The companies involved in the cartel engaged in concerted action with the intent of reducing or excluding competition, helping each other to win construction contracts and thus securing market shares. To reach this common goal, they engaged in illegal price fixing and market divisions, exchanged competitively sensitive information, relating for example to agreements on future collusive bidding behaviour regarding the submission of tenders, and formed anti-competitive working groups and bidding consortia.

They agreed on the price to be offered and the submission of bogus offers (which were “flagged”), as well as arranging that certain competitors would not submit any offer at all. Competing bidders also agreed among themselves which company should win the respective tender. Arrangements for such bogus offers were made in the course of rounds of talks amongst the competitors or during bilateral meetings. Contracts were sometimes distributed using a fixed ratio, which was based on historically grown market shares and reflected the number of construction projects a company should be awarded.

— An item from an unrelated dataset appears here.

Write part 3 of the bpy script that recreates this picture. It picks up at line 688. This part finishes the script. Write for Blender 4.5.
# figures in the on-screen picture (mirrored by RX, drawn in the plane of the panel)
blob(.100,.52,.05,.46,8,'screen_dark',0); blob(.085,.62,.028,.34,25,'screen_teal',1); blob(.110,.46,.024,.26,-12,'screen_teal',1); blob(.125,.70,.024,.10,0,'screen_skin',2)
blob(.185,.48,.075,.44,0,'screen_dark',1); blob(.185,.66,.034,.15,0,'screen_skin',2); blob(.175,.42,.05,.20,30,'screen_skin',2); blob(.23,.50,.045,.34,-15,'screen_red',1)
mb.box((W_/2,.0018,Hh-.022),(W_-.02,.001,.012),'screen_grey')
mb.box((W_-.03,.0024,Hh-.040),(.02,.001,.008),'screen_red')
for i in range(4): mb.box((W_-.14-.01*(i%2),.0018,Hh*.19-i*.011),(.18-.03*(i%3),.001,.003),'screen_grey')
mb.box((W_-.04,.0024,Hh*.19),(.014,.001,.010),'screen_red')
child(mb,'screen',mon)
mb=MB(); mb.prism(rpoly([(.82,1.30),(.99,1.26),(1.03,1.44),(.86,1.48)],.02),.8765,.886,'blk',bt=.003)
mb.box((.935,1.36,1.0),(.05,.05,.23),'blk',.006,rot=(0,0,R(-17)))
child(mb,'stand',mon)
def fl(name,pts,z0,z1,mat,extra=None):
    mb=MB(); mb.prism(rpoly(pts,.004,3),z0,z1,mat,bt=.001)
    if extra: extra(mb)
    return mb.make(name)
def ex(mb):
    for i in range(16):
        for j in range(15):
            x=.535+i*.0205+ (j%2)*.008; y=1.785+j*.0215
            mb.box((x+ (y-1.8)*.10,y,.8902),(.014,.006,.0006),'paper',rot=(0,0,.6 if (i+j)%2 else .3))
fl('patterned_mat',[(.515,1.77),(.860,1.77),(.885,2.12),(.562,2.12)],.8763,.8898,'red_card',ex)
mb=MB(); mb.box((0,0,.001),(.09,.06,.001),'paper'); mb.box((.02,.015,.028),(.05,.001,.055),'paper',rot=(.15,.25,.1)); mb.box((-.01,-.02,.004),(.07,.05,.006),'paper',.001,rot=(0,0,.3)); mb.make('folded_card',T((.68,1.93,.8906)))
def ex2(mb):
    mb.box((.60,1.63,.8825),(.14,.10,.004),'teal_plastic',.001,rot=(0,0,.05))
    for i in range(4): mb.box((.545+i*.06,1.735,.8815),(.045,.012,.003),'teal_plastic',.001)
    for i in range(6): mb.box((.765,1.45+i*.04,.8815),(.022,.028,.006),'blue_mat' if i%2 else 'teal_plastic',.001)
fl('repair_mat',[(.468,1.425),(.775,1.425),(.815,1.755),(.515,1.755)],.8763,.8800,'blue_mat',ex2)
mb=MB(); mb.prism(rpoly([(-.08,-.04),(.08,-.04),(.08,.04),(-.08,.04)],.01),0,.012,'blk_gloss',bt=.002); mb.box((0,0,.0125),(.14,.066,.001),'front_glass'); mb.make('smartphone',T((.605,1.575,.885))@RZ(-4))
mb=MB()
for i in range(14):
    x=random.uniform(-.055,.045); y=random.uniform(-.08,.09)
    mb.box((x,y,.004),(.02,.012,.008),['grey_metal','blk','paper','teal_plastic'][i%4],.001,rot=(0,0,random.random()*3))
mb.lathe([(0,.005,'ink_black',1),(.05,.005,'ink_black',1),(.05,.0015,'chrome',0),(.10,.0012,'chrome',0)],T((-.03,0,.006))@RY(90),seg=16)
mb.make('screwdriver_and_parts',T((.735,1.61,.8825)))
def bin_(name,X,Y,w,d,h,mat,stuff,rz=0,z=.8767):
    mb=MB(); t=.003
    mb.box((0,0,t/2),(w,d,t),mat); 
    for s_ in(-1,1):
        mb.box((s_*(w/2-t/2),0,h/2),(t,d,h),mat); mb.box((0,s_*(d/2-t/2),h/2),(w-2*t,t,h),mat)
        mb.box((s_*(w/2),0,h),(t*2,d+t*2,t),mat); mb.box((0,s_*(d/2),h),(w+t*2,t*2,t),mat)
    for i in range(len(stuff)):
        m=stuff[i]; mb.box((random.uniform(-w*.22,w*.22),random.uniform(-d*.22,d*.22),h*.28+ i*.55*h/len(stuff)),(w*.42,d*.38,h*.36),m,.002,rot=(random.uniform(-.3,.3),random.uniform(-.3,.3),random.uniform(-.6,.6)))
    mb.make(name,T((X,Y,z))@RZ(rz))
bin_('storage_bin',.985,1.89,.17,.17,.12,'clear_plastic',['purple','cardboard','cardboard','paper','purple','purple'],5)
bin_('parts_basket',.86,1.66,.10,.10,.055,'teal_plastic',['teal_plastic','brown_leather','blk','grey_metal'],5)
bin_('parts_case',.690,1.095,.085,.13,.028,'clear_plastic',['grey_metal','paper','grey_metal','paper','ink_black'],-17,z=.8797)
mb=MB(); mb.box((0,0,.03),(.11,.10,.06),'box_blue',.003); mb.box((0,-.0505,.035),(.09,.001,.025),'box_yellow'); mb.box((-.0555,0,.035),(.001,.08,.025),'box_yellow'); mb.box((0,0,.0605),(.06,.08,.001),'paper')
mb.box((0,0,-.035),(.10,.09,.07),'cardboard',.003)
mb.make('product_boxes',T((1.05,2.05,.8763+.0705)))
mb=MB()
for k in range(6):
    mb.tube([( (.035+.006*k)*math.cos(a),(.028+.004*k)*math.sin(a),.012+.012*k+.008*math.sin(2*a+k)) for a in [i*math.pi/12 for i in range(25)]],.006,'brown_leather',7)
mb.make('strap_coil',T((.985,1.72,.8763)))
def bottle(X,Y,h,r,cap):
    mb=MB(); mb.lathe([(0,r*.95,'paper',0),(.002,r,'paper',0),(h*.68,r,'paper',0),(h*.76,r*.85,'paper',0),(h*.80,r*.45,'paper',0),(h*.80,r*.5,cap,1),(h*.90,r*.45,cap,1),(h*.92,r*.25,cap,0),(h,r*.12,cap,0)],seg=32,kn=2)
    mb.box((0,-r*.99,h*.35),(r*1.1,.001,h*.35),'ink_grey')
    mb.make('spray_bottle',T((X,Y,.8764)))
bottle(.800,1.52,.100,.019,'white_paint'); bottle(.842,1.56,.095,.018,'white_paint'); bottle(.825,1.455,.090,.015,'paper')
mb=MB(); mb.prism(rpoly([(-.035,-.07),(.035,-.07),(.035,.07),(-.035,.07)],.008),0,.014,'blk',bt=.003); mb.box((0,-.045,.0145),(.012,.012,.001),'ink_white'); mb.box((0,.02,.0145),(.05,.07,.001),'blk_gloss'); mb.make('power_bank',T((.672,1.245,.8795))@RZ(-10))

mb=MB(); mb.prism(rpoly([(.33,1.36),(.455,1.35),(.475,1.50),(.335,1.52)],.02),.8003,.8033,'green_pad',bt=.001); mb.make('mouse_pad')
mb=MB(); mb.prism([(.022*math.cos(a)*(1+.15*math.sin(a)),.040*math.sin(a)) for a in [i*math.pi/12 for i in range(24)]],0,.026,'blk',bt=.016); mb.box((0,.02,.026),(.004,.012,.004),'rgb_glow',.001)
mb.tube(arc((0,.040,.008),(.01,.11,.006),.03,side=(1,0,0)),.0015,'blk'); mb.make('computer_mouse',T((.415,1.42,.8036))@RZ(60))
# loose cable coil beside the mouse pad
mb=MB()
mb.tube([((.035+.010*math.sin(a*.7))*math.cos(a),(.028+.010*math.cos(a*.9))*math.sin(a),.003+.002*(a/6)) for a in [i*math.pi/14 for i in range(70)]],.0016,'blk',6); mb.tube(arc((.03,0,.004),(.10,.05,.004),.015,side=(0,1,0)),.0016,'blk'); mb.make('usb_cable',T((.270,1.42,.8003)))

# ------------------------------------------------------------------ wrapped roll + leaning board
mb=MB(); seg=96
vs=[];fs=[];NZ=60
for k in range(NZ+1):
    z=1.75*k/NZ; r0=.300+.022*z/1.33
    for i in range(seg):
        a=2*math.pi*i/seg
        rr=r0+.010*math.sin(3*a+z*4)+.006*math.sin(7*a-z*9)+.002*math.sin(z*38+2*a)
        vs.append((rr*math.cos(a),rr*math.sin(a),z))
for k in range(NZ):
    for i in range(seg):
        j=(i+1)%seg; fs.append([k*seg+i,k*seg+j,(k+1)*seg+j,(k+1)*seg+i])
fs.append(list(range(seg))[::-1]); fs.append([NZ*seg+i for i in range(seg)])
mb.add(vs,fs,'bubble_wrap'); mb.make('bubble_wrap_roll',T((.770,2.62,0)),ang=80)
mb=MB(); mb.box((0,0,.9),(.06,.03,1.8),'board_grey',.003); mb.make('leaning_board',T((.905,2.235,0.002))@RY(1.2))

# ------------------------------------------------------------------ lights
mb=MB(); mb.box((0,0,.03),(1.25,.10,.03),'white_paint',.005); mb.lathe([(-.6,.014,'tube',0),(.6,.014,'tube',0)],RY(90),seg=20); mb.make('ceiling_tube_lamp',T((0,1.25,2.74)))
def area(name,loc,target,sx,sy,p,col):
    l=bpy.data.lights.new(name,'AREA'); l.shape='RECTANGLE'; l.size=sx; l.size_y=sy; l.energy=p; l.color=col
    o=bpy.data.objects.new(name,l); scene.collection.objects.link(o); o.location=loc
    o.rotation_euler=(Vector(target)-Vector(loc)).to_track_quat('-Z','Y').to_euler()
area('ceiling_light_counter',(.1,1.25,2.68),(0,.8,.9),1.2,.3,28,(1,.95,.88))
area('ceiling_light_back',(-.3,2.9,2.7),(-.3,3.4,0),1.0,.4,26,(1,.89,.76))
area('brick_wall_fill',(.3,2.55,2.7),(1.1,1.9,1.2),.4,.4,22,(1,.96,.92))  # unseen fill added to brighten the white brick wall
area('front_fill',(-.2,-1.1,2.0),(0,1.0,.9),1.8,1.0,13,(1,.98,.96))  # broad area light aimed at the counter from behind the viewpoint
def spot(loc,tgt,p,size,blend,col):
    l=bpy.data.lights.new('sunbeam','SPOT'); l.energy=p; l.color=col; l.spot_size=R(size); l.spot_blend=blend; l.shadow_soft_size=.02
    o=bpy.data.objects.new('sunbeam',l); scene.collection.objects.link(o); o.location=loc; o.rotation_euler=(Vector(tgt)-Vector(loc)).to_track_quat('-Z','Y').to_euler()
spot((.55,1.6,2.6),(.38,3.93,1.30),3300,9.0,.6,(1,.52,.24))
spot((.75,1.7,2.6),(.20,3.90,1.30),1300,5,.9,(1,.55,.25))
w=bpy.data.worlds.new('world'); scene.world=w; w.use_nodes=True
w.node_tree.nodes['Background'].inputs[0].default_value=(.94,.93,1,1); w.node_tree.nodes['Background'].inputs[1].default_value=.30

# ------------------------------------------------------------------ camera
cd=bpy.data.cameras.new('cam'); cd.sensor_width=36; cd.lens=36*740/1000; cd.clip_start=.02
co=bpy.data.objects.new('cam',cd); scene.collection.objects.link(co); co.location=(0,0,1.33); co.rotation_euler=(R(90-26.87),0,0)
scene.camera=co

Some of the anti-trust breaches also involved consideration for refraining from submitting tenders, such as exchanging contracts, subcontracting, supplying or accepting services under preferential terms and conditions, etc. Instead of or in addition to these balancing measures, competitors sometimes also applied a points system, in which points were added (“credited”) or subtracted (“debited”) depending on the described consideration. In some cases, bidders also disclosed their calculations to each other before actually submitting tenders (“internal submission”), to be able to agree on the party that should be awarded the contract.

Fines for cartels

The Austrian Federal Cartel Act prohibits any behaviour that prevents or distorts competition. This covers price fixing agreements or the division of markets or territories. At the AFCA’s request, the Cartel Court may impose fines of up to 10% of an entity’s total turnover generated in the preceding business year if that entity is found to have breached the rules banning cartels. Fines are assessed on the basis of the gravity and duration of the breach, the degree of fault, and the economic strength and cooperation of the company concerned.